Reading up on education reform and going to conferences like EduCon and Constructing Modern Knowledge (if I can get away for three days!), although not directly related to my responsibilities as a school psychologist, are important to me because they prevent me from becoming too isolated in my practice and, more importantly, keep me engaged as a visible stakeholder and participant in the discussions I think we need to be having about education right now (many of which, I’m finding out through my reading, have been going on for decades, to little avail).

At EduCon two weeks ago, as much as I enjoyed it, I couldn’t shake the feeling that I was the only one (psychologist) in the room at any given time.  As many of the conversations at EduCon focused around what teachers can do differently and how teachers can improve their practice, I continually wondered, “What can I do differently?  How can I contribute to some of these changes given the limited interactions I have with students?”  The teachers and administrators and techie folks all had at least a few kindred professional spirits to bounce ideas off of; I was not so lucky (this is probably fodder for another post).

I asked in a blog post almost two years ago what, if any, place psychologists have in the School 2.0/Unschool framework.  Let me expand that somewhat narrow question to YOUR vision of what school could/should be, free of movements or labels.

Maybe a better question for you progressive educators out there is this: what could I, given my skill set, do to support your efforts if I worked in your building?  Sky’s the limit; just put it out there.


  • I have a school psych in my PLN bootcamp. When we get to Twitter, you’re the first person I’m going to tell him to follow.
    .-= Dan Callahan´s last blog ..This week’s comments elsewhere (weekly) =-.

  • Thanks, Dan. Here are a few other school psychs in the Twitterverse:

    * seanjonesfoto
    * TriniGrlatHeart
    * studentsgrow
    * DLB_77

    Andrea, if you’re reading, feel free to add yourself to this list – I can’t find your Twitter username for the life of me.

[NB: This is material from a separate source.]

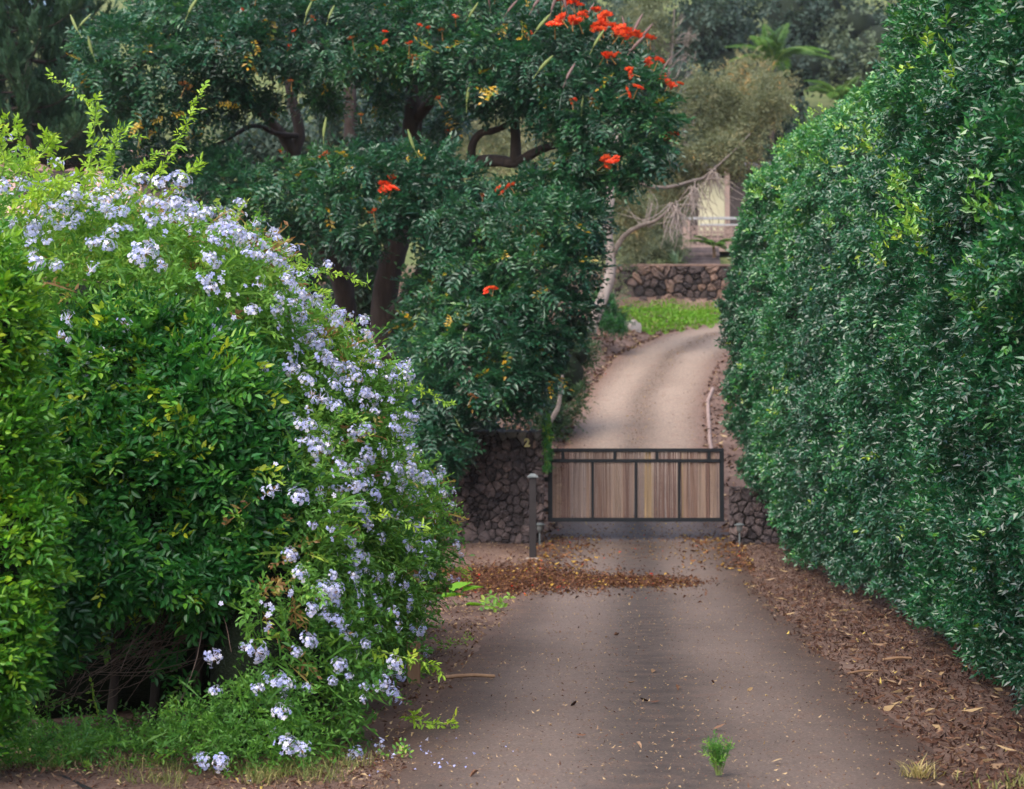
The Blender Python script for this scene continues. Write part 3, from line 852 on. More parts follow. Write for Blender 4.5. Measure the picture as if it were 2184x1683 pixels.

  • Your questions and desire to see better things underscores your worth as a psychologist who is definitely still an educator! As a librarian, I share some of the same “how can I do more?” concerns. People in our roles see many (in my case, all) students. If you were in my school, here are some things I’d love to see you start or encourage or support:
    *teaching about how civility needs to be the most important part of everyone’s persona – in digital footprint and in face-to-face interactions
    *activities that give learners the energy to be more intellectually curious
    *real commitment to bringing the world in and sending the students (and their products, questions, etc.) out
    *increased support for the anxious – I know this is a tough one, but I see a lot of this in secondary schools and sometimes having a very visible support group triggers fear.
    *helping parents and community to support the arts in school
    * helping the school community to come up with more choices for students – beyond electives!
    * fighting the complacent “tracking = differentiation” idiocy. My son told me that within his honors classes, there was no allowance made for students who don’t need homework as an incentive to read, reason and write.

    You have a unique role; as an educator, you can teach faculty and students in ways that encourage real growth and as a psychologist, you can insist on change that yields a more flexible system for the benefit of students who need to be functional, active learners. I’m betting you’re already doing a terrific job.

  • I don’t know. I think a more useful question for you is: How do your passions connect to and align with your role as a school psychologist?Another question is: What are the needs in your school which are currently unmet that you could fill?
    .-= Marcy Webb´s last blog ..Fun Resource for Middle School Foreign Language =-.

  • @Melissa: Thanks for your kind words & your suggestions; all worthy of effort (especially the differentiation one, a pet cause/peeve of mine). I’m interested by your differentiation between psychologist & educator, though – although I’m not a classroom teacher anymore, I guess I’ve never stopped thinking of myself as an educator. Maybe I’m wrong?

    @Marcy: As I detailed in the post, I have done a few things to meet needs where I’ve seen them, but I’d like to know from teachers if I’m missing anything. As far as passions go… wow. Good question. This is hard to say, but I’m not entirely sure how they align with my job as the state of New Jersey has seen fit to define it (the job description of a school psych varies from state to state). I guess maybe that’s an inherent limitation of working in a position where I’m not in direct contact with students daily like a classroom teacher.